I think everybody experiences a fair amount of disappointment in their lives be it in education, career, sports, love or any other pursuit where, despite their best efforts, they just came up short. Like most people I’ve experienced all of these to some degree or another and they’ve all been disappointing, but over all the bad exam results, unsuccessful interviews, lost sporting matches, failed relationships and never materialising Christmas presents (I’m still waiting on a Lego pirate ship twenty years on) I know precisely the most disappointed I've ever felt.
I was about seventeen or eighteen and just starting to get into pubs and clubs on a regular basis. It must have been summer time because I was staying with a childhood friend in my home city. I remember waking up in his spare room a little disorientated and bleary-eyed after a heavy night of adolescent drinking, trying to take in my surroundings and get my still slightly intoxicated brain to process exactly where I was. However, my brain was far more interested in the fact that, although bleary-eyed, I could focus on the poster on the wall at the end of the bed. This you might rightly think is and of itself not usual, unless like me you have worn glasses with a strong prescription from a young age.
I sat bolt upright in bed, rubbed my eyes again to clear any remaining sleep and began to focus on things around the room. To my utter delight they were all in focus, I could see the poster, I could see the clock on the table opposite, I could see all these things without my glasses, I could see, I could see, I COULD SEE!! I didn't understand how I could see them, but I could. I rubbed my eyes a number of other times to make sure that it wasn't some trick, that some bit of sleep hadn't inexplicably got lodged somewhere in my eyes enabling me to focus in a similar way to when you pull your eyes at sides to provide a brief moment of focus, but let go before anyone sees you in case they think you're performing a racist impression of someone from the Far East.

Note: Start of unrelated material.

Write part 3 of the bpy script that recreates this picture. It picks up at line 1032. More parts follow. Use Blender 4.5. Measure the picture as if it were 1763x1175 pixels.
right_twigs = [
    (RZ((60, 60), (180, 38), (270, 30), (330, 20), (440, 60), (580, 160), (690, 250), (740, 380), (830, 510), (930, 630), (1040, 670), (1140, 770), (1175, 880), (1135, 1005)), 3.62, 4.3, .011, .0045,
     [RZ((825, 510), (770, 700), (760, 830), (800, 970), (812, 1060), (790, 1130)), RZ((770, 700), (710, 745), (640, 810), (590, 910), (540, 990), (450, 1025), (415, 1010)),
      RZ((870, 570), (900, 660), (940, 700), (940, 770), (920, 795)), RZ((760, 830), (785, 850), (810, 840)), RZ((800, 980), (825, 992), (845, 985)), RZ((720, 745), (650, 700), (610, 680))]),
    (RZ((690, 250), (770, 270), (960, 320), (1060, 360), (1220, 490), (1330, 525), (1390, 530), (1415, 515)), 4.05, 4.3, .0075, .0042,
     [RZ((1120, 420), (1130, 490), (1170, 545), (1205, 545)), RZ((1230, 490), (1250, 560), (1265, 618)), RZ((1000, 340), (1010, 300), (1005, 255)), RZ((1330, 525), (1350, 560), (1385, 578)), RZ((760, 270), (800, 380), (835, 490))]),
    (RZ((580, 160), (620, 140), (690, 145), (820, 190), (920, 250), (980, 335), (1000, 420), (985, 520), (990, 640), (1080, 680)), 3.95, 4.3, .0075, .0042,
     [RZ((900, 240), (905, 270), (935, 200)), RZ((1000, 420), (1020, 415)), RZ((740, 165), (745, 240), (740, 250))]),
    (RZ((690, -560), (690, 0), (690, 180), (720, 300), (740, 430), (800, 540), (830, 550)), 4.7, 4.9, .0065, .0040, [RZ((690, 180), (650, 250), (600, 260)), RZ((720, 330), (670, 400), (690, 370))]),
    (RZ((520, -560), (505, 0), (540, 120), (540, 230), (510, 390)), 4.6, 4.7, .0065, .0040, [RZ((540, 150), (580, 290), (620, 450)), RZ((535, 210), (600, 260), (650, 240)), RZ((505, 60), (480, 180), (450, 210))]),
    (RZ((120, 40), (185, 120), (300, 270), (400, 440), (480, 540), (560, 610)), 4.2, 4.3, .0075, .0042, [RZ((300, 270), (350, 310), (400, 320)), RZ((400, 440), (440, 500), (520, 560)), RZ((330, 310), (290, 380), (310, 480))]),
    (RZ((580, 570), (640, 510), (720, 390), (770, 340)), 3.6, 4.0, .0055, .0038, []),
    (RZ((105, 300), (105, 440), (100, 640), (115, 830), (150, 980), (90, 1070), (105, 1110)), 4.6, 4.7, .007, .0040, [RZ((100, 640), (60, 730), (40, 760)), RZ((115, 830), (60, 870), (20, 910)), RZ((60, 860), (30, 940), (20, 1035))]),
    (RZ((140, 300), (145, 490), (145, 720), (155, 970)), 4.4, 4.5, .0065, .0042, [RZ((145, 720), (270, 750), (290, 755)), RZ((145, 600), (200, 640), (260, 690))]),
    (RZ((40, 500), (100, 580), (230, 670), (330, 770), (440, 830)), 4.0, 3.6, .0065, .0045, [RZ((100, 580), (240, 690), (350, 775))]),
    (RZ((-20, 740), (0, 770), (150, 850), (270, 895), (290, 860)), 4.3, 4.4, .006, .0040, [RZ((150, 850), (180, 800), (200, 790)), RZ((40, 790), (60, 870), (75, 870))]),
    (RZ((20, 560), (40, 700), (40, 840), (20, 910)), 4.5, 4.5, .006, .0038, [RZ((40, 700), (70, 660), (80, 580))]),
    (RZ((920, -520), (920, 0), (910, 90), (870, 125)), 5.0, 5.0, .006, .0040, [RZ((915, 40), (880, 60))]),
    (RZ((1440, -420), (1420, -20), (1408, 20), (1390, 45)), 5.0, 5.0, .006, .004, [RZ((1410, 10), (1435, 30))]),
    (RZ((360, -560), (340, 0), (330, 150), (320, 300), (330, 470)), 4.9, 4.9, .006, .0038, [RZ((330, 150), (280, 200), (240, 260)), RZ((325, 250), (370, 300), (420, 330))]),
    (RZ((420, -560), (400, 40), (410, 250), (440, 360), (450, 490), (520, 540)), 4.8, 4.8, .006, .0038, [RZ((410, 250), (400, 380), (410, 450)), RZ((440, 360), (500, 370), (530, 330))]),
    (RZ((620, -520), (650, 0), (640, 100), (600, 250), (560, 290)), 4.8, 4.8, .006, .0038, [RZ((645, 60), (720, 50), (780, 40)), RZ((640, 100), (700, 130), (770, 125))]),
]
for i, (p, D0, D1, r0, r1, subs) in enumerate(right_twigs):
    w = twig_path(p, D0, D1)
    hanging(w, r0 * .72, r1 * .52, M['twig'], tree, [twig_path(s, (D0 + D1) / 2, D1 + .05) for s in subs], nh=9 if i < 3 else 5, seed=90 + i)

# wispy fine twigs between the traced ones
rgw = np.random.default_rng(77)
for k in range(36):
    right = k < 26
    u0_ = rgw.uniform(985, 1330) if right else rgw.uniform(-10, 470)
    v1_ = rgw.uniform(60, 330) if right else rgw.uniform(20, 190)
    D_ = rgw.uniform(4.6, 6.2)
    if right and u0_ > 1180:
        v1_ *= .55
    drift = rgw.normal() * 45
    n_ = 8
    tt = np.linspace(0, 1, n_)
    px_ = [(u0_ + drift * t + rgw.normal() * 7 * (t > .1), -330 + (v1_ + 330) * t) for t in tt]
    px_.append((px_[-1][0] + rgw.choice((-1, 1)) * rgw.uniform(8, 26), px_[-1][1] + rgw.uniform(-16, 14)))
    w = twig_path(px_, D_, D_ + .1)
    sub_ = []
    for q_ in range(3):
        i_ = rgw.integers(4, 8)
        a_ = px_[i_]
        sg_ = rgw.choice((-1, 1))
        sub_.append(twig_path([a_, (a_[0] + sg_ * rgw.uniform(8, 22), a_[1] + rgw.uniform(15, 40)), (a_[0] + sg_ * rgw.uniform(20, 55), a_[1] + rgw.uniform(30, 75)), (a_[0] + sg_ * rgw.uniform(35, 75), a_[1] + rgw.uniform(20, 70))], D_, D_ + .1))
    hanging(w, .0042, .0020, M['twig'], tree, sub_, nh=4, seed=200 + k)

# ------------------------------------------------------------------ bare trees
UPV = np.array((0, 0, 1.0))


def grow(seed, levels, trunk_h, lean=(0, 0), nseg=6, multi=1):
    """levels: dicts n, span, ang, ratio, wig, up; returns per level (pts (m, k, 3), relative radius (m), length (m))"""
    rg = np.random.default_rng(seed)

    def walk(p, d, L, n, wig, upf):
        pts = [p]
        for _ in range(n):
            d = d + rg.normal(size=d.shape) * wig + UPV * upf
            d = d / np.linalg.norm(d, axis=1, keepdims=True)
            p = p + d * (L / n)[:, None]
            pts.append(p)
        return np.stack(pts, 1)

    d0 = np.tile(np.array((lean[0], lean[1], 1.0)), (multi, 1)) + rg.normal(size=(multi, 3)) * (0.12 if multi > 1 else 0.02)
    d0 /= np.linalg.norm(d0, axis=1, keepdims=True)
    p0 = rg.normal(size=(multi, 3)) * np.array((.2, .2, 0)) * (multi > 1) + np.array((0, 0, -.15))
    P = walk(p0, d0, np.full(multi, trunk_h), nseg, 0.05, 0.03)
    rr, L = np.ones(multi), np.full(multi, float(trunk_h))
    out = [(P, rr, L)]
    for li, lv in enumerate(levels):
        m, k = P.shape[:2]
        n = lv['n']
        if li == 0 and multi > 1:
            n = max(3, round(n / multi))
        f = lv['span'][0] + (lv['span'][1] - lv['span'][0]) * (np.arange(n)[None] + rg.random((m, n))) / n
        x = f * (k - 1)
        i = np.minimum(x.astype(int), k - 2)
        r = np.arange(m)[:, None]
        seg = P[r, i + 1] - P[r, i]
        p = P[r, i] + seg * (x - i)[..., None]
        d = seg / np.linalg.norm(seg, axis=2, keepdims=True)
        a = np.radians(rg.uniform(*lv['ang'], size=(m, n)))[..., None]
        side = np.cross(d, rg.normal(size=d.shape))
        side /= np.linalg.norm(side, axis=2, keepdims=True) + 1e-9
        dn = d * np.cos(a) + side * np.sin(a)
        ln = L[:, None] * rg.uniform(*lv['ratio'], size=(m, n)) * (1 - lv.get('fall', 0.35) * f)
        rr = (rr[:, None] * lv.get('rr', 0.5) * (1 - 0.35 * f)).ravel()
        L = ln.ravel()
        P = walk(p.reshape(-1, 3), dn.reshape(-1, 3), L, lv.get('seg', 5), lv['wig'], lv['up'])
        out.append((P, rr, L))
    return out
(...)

There was no logical explanation for why my vision had suddenly returned to 20:20 but did I care? Not one iota, this was the greatest thing that had happened to me, I was over-joyed. I hated wearing glasses and I hated even more not being able to see without wearing them. I had recently gotten contact lenses for sport which had been fantastic and given me a taste of what life was like without glasses and I had loved it. Now I would no longer have to worry about lenses or glasses, this will be great!
My thought process as I walked to the bathroom, shortly after jumping out of bed with vigour and dancing a jig to my new-found sight, went something like this - 'This is going to be great, perfect vision! No more glasses or contact lenses, sweet! Perfect vision, just like having contacts lenses in, but none of the hassle of keeping them clean. Yea just like having contacts lenses, like last night, perfect vision without...just like wearing contacts...like last night...contact lenses...'
That was the moment, as I stared at my bloodshot-eyed reflection in the bathroom mirror, of greatest disappointment. From the shear elation I had felt moments earlier about my new life as a perfect sighted person to the crushing realisation that I had slept in my contact lenses, that to is in my world the definition of disappointment.
Moments before I was on such a high that I was impervious to the effects of the previous nights drinking, now the intoxication that had led to my inability to process what had actually happened was coming back with a vengeance. As I lay on the bed with a once again blurred ceiling spinning above me, thinking I couldn't possibly feel any worse, the chorus of Amazing Grace started to echo in my head.